The Dutch National Institute for Public Health and the Environment will leave the NEN/CEN/ISO committees for tobacco and e-cigarettes with immediate effect. The primary reason for this is the considerable influence the tobacco industry exerts within these committees, whereby safeguarding public health receives insufficient emphasis. RIVM will remain active in other NEN, CEN and ISO committees, which focus on subjects other than tobacco.


RIVM became a member of the so-called tobacco work groups six years ago. Apart from RIVM and the Netherlands Food and Consumer Product Safety Authority, about eight delegates from the tobacco industry participated in the tobacco work groups. This disparity has become more constricting over the years. The WHO Framework Convention on Tobacco Control, which has an important role in Tobacco Discouragement,  indicates an irreconcilable conflict between the tobacco industry's interests and those of public health.

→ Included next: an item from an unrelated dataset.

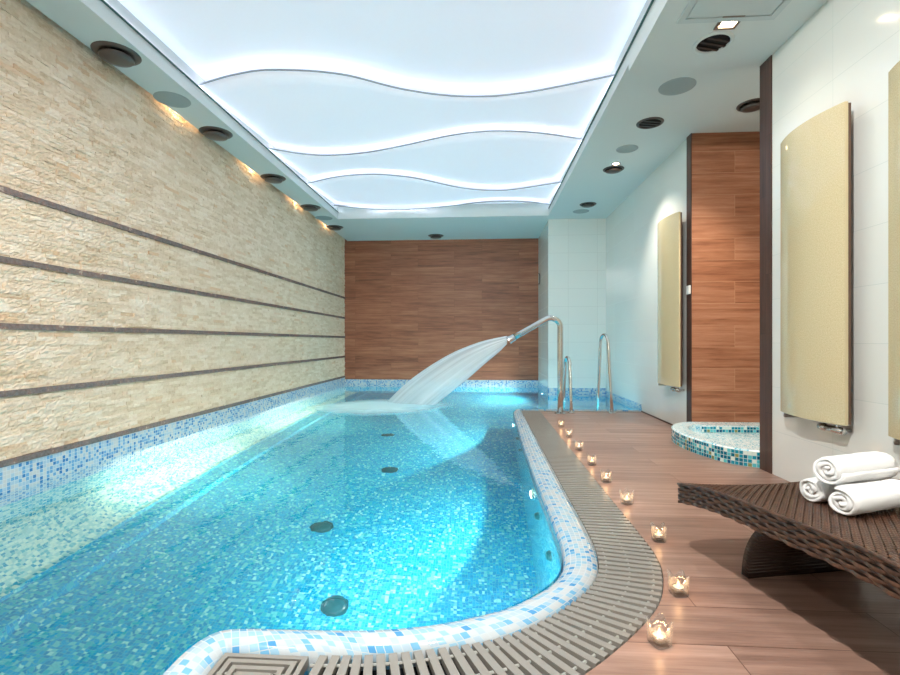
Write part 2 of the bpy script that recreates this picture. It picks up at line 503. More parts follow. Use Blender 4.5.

Another reason for withdrawing from the tobacco and e-cigarettes committees is the availability of other methods to examine the content and emissions of cigarettes and related products, than the ISO method. These methods were developed by the WHO TobLabNet, which develops and validates methods independently of the tobacco industry. RIVM’s membership of the TobLabNet enables the acquisition and sharing of knowledge. RIVM itself also possesses considerable knowledge on method development and validation. RIVM will continue to use legally prescribed ISO methods to verify whether the products comply with legal requirements.

Society’s evolving awareness of the tobacco industry's influence on tobacco policy also plays a role in RIVM’s decision to withdraw from the tobacco committee. "The reasons for leaving have accumulated", says Annemiek van Bolhuis, Director of Public Health and Health Services at RIVM. "We tried to safeguard public health as a member of these committees, but the dominance of the industry proved to be too great. We are now in a better position to serve the interests of public health through an alternative route, namely TobLabNet."